Biocube

Strategically placed on the University of Illinois campus are “biocubes” which are boxes constructed of oriented strain board (OSB) approximately 2′ X 2′ X 2′ and containing a little soil and a plant or two. Given that these are f**ing ugly pieces of work, I am impressed that they received the approval of the facilities site committee. This is the brainchild of Raffaele Stuparitz (no kidding – I couldn’t make this up!). Apparently this is some kind of an effort to raise awareness of environmental sustainability, for which participants will be able to receive a “Biocube T-shirt (american apparel, organic cotton, sweet design, super comfy).”
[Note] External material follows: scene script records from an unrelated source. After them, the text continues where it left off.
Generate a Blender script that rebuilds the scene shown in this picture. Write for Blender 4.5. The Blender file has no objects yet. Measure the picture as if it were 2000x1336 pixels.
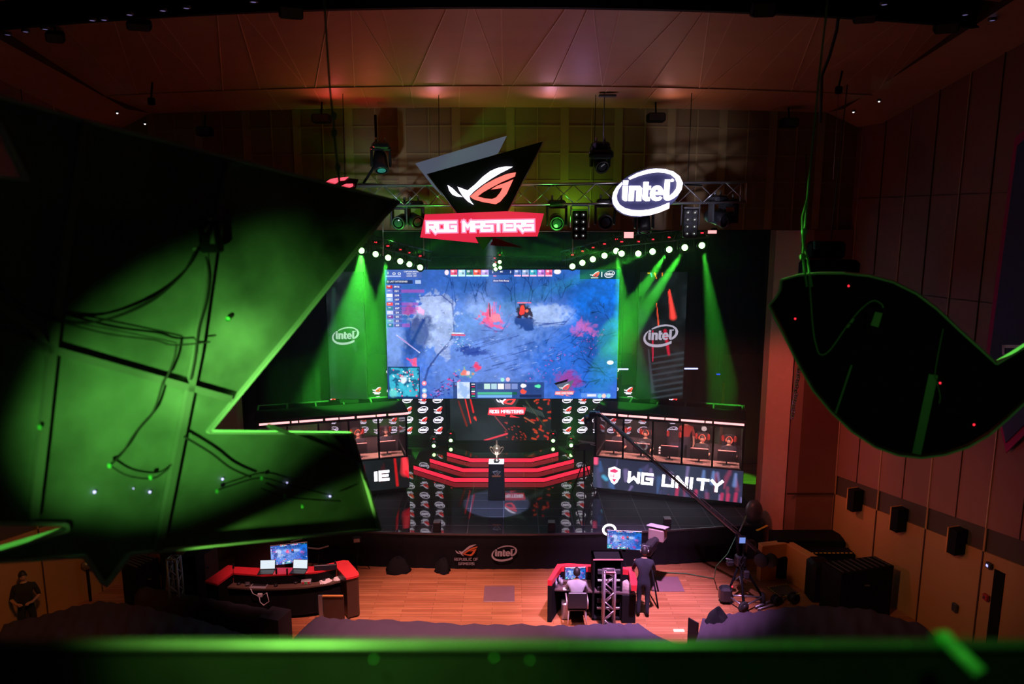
import bpy, bmesh, math, random
import numpy as np
from mathutils import Vector, Matrix
from math import radians as R, sin, cos, pi, atan2, sqrt

random.seed(7)
SC = bpy.context.scene
COL = SC.collection

# ------------------------------------------------------------------ camera, world, view
CAMZ, PITCH, FPX = 9.6, R(9.5), 1400.0
cd = bpy.data.cameras.new('camera')
cam = bpy.data.objects.new('camera', cd)
COL.objects.link(cam)
cam.location = (0, 0, CAMZ)
cam.rotation_euler = (R(90) - PITCH, 0, 0)
cd.sensor_width = 36.0
cd.lens = 36.0 * FPX / 2000.0
cd.clip_start = 0.05
cd.dof.use_dof = True
cd.dof.focus_distance = 20.0
cd.dof.aperture_fstop = 1.7
SC.camera = cam

world = bpy.data.worlds.new('world')
SC.world = world
world.use_nodes = True
world.node_tree.nodes['Background'].inputs[0].default_value = (0.5, 0.35, 0.4, 1)
world.node_tree.nodes['Background'].inputs[1].default_value = 0.006

SC.view_settings.view_transform = 'Standard'
SC.view_settings.look = 'None'
SC.view_settings.exposure = 0.0
SC.view_settings.gamma = 1.0
SC.view_settings.use_curve_mapping = False
SC.cycles.use_denoising = True
SC.cycles.max_bounces = 6
SC.cycles.diffuse_bounces = 2
SC.cycles.glossy_bounces = 3
SC.cycles.transmission_bounces = 4
SC.cycles.transparent_max_bounces = 12
SC.cycles.volume_bounces = 0
SC.cycles.sample_clamp_indirect = 3.0
SC.cycles.caustics_reflective = False
SC.cycles.caustics_refractive = False

cp, sp = cos(PITCH), sin(PITCH)
CAM = Vector((0, 0, CAMZ))
def ray(px, py):
    u = (px - 1000) / FPX
    v = (py - 668) / FPX
    return Vector((u, cp - v * sp, -(sp + v * cp)))
def D(px, py, d):                    # point of the place at distance d ahead
    r = ray(px, py)
    return CAM + r * (d / r.y)
def Z(px, py, z):                    # point of the place at height z
    r = ray(px, py)
    return CAM + r * ((z - CAMZ) / r.z)
def PL(px, py, p0, n):               # point on a plane
    r = ray(px, py)
    return CAM + r * ((p0 - CAM).dot(n) / r.dot(n))

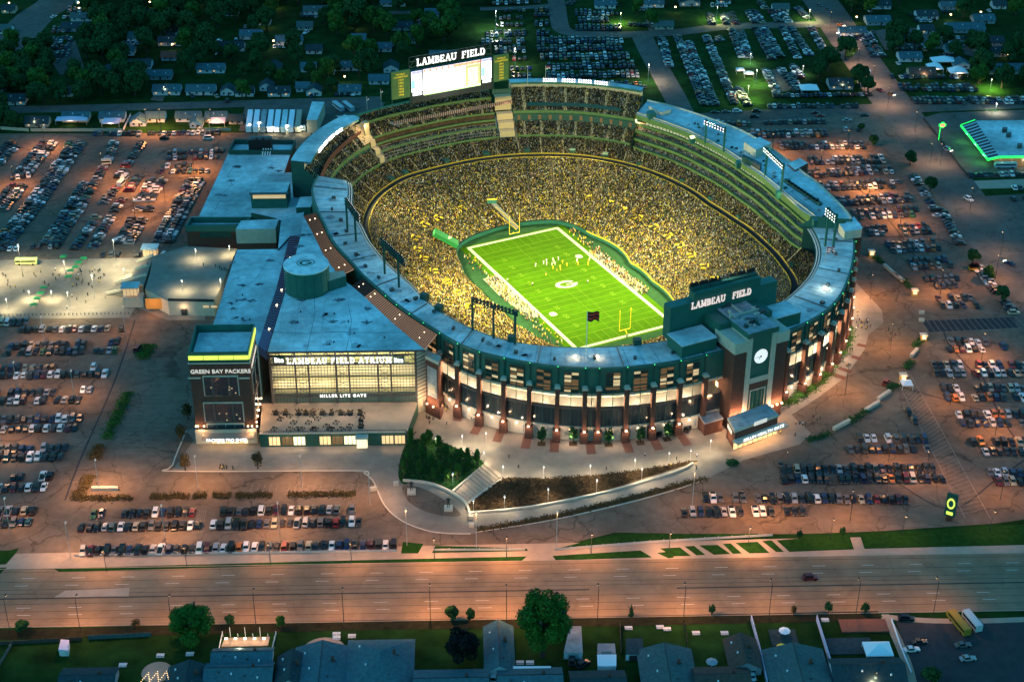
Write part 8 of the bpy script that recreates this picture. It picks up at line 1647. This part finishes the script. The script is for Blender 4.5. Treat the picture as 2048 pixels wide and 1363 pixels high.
fence([(1369, 1252), (1376, 1300), (1385, 1363)], 1.2, 'pole_dark', 'thin dark wire fence left of the swing lawn', 3, .06); fence([(1240, 1250), (1242, 1310)], 1.6, 'pole_dark', 'dark fence right of the flat garage', 3, .2); fence([(445, 1268), (438, 1300)], 1.2, 'white_metal', 'white rail left of the patio', 2.5, .06); fence([(552, 1268), (544, 1300)], 1.2, 'white_metal', 'white rail right of the patio', 2.5, .06)
fence([(1783, 1240), (1800, 1290), (1822, 1345)], .8, 'tent_white', 'low white kerb rail beside the dark lot', 3, .3); fence([(150, 1112), (795, 1102)], 1.0, 'pole_light', 'thin metal rail along the front row of cars', 5, .06); fence([(1110, 1100), (1300, 1085), (1545, 1071)], 1.0, 'pole_light', 'thin metal rail along the drive verge', 5, .1); fence([(868, 1101), (1050, 1100)], 1.0, 'pole_light', 'thin metal rail on the small verge', 5, .08)
fence([(1846, 238), (1880, 280), (1920, 335), (1940, 358)], 1.3, 'pole_dark', 'dark fence along the green roofed store lot', 4, .15)
# hedges
def hedge(l, w, h, m, label, n=900, z=0.0):
    q = pxs(l, z); g = empty('hedge', tuple(q[0]), label, 'hedge'); b = MB(); r_ = random.Random(int(l[0][0]))
    Ls = [(q[i+1]-q[i]).length for i in range(len(q)-1)]; T = sum(Ls)
    for k in range(n):
        s = r_.random()*T; i = 0
        while s > Ls[i] and i < len(Ls)-1: s -= Ls[i]; i += 1
        d = (q[i+1]-q[i]).normalized(); nn_ = Vector((-d.y, d.x, 0)); lump = .6+.4*sin((s+i*7)*.8); p = q[i]+d*s+nn_*r_.gauss(0, w/3.2)+Vector((0, 0, r_.random()*h*lump+.1)); n1 = Vector((r_.gauss(0, 1), r_.gauss(0, 1), r_.gauss(0, .6))).normalized()*r_.uniform(.2, .42); n2 = n1.orthogonal().normalized()*r_.uniform(.15, .35); b.face([p-n1, p-n2, p+n1, p+n2])
    b.build('foliage', m, g)
hedge([(150, 997), (266, 997)], 3, 1.3, 'leaf_brown', 'rusty planted strip, leftmost before the shop plaza'); hedge([(300, 995), (378, 993)], 3, 1.3, 'leaf_brown', 'rusty planted strip, second from the left'); hedge([(386, 993), (414, 992)], 3, 1.3, 'leaf_brown', 'short rusty planted strip, middle', 400); hedge([(424, 992), (462, 991)], 3, 1.3, 'leaf_brown', 'short rusty planted strip, right of the middle', 400); hedge([(470, 992), (545, 990)], 3, 1.3, 'leaf_brown', 'rusty planted strip before the right forecourt'); hedge([(575, 991), (712, 988)], 3, 1.3, 'leaf_brown', 'rusty planted strip, rightmost', 1200)
hedge([(150, 1000), (172, 968), (182, 950)], 4, 1.5, 'leaf_brown', 'rusty shrubs at the corner of the left drive', 900); hedge([(188, 920), (200, 892)], 4, 1.5, 'leaf_brown', 'low shrubs along the left drive, lowest'); hedge([(212, 880), (240, 820), (258, 785)], 4.5, 1.8, 'leaf_mid', 'long dark hedge along the left drive', 1600); hedge([(285, 720), (300, 690)], 5, 2.2, 'leaf_mid', 'dense hedge at the top of the left drive', 900)
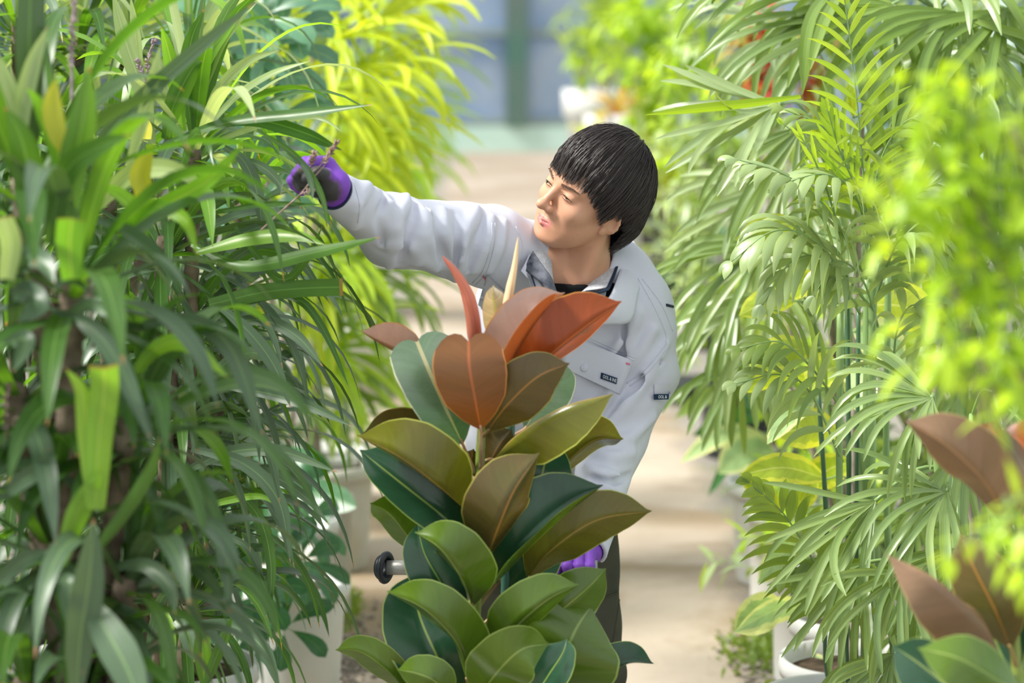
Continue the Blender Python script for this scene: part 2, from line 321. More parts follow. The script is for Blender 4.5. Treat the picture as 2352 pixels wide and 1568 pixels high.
# glove: lv 0 purple knit, 1 coating
m, nt = nm('glove'); out = N_(nt, 'ShaderNodeOutputMaterial'); b = N_(nt, 'ShaderNodeBsdfPrincipled'); at = N_(nt, 'ShaderNodeAttribute', attribute_name='lv'); tc = N_(nt, 'ShaderNodeTexCoord')
f = math_(nt, 'ADD', at.outputs['Fac'], math_(nt, 'MULTIPLY', math_(nt, 'SUBTRACT', noise(nt, 45, 3, tc.outputs['Object']), .5), .5))
c0 = ramp(nt, f, [(.38, (.17,.045,.42)), (.50, (.12,.05,.20)), (.6, (.045,.042,.05)), (1, (.03,.03,.034))])
L_(nt, c0, b.inputs['Base Color']); b.inputs['Roughness'].default_value = .62
bn = N_(nt, 'ShaderNodeBump'); bn.inputs['Strength'].default_value = .5; bn.inputs['Distance'].default_value = .001; L_(nt, noise(nt, 600, 2, tc.outputs['Object']), bn.inputs['Height']); L_(nt, bn.outputs[0], b.inputs['Normal'])
L_(nt, b.outputs[0], out.inputs[0]); M['glove'] = m
# floor: worn concrete with brown stains and cracks, gravel and moss towards the pots
m, nt = nm('path_concrete'); out = N_(nt, 'ShaderNodeOutputMaterial'); b = N_(nt, 'ShaderNodeBsdfPrincipled'); tc = N_(nt, 'ShaderNodeTexCoord')
mp = N_(nt, 'ShaderNodeMapping'); mp.inputs['Scale'].default_value = (.7, 1., 1.); L_(nt, tc.outputs['Object'], mp.inputs[0]); co = mp.outputs[0]
base = ramp(nt, noise(nt, 1.8, 6, co, .6), [(.3, (.36,.29,.22)), (.7, (.47,.40,.325))])
st = ramp(nt, noise(nt, .9, 5, co, .65, .6), [(.44, (0,0,0)), (.56, (1,1,1))])
base = mixc(nt, math_(nt, 'MULTIPLY', st, .75), base, (.21,.145,.07))
sep = N_(nt, 'ShaderNodeSeparateXYZ'); L_(nt, tc.outputs['Object'], sep.inputs[0])
far = N_(nt, 'ShaderNodeMapRange'); far.inputs[1].default_value = -6; far.inputs[2].default_value = 2; L_(nt, sep.outputs[1], far.inputs[0])
base = mixc(nt, math_(nt, 'MULTIPLY', far.outputs[0], .55), base, (.27,.225,.185))
gr = ramp(nt, noise(nt, 55, 4, tc.outputs['Object']), [(.35, (.10,.09,.08)), (.65, (.34,.31,.27))])
mo = ramp(nt, noise(nt, 7, 5, tc.outputs['Object']), [(.52, (0,0,0)), (.6, (1,1,1))])
gr = mixc(nt, math_(nt, 'MULTIPLY', mo, .6), gr, (.13,.17,.05))
ax = math_(nt, 'ABSOLUTE', math_(nt, 'SUBTRACT', sep.outputs[0], .05))
e = math_(nt, 'ADD', ax, math_(nt, 'MULTIPLY', math_(nt, 'SUBTRACT', noise(nt, 3, 4, tc.outputs['Object']), .5), .35))
mr = N_(nt, 'ShaderNodeMapRange'); mr.inputs[1].default_value = .62; mr.inputs[2].default_value = .74; L_(nt, e, mr.inputs[0])
base = mixc(nt, mr.outputs[0], base, gr)
L_(nt, base, b.inputs['Base Color']); b.inputs['Roughness'].default_value = .85
bn = N_(nt, 'ShaderNodeBump'); bn.inputs['Strength'].default_value = .4; bn.inputs['Distance'].default_value = .01; L_(nt, noise(nt, 30, 5, tc.outputs['Object']), bn.inputs['Height']); L_(nt, bn.outputs[0], b.inputs['Normal'])
L_(nt, b.outputs[0], out.inputs[0]); M['floor'] = m
M['kerb'] = plain('kerb_pale_green', (.50,.68,.60), .7, .3, col2=(.56,.73,.66), scale=2)
M['post'] = plain('post_green_grey', (.07,.17,.13), .6, .3, col2=(.14,.17,.155), scale=1.2)
M['rail'] = plain('rail_grey', (.26,.32,.30), .7, .3)
M['film'] = plain('film_panel_blue', (.22,.32,.50), .5, .4, col2=(.40,.46,.56), scale=1.1, detail=3)
M['film_side'] = plain('film_panel_white', (.45,.55,.50), .6, .3, col2=(.30,.42,.34), scale=.8)
# ------------------------------------------------------------------ the greenhouse
def struct(name, mb, m, parent=None):
    o = mb.build(name, m, parent, smooth=False)
    if parent is None: tag(o, kind='structure')
    return o
YW = 5553*1.8/345   # end wall
mb = MB(); box(mb, (-5, .2, -.2), (5, YW+.3, 0)); struct('floor', mb, M['floor'])
w_ = thing('wall_back', None, None, (0, YW, 0)); tag(w_, kind='structure')
mb = MB(); box(mb, (-5, YW, 0), (5, YW+.15, .31)); struct('kerb', mb, M['kerb'], w_)
mb = MB(); box(mb, (-5, YW+.09, .31), (5, YW+.11, 4.2)); struct('film_panel', mb, M['film'], w_)
for x in (-4.4, -2.2, .06, 2.3, 4.5):
    mb = MB(); box(mb, (x-.13, YW-.06, .31), (x+.13, YW+.05, 4.2)); struct('post', mb, M['post'], w_)
for z in (.36, 1.42, 2.5, 3.6):
    mb = MB(); box(mb, (-5, YW+.0, z-.035), (5, YW+.07, z+.035)); struct('rail', mb, M['rail'], w_)
for s, nmx in ((-1, 'wall_left'), (1, 'wall_right')):
    q = thing(nmx, None, None, (s*4.9, 12, 0)); tag(q, kind='structure')
    mb = MB(); box(mb, (s*4.95-.01, .2, .3), (s*4.95+.01, YW, 2.6)); struct('film_panel', mb, M['film_side'], q)
    mb = MB(); box(mb, (s*4.95-.08, .2, 0), (s*4.95+.08, YW, .3)); struct('kerb', mb, M['kerb'], q)
    for k in range(11):
        mb = MB(); y = 1+k*2.8; box(mb, (s*4.88-.04, y-.04, .3), (s*4.88+.04, y+.04, 3.0)); struct('post', mb, M['post'], q)

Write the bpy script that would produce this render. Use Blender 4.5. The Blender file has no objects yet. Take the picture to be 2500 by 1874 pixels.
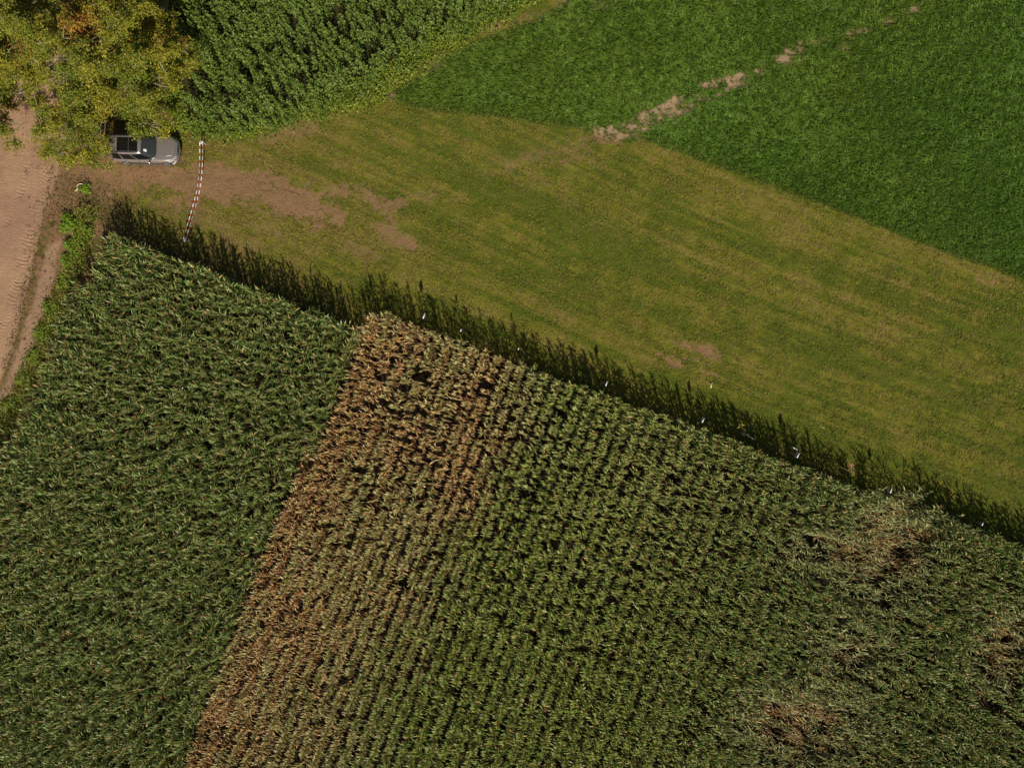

Structural panels such as OSB use phenol or urea formaldehyde and isocyanate resins as an adhesive in their construction. OSB panels are waterproof only for moderate exposure and soon degrade. Hydrolysis of the resins, especially urea formaldehyde, in a hot and humid (Hello! east central Illinois!) environment, evolve free formaldehyde. Only OSB constructed with PMDI (polymeric diphenyl methylene diisocyanate) binders are considered “green”.

So it is always amusing to see what the eco-activists select in their quest for “making a statement”. OSB was clearly selected because it is cheap! But sustainable — no probably not — unless the much more expensive PMDI version was obtained, or they planted palms or spider plants instead of grass.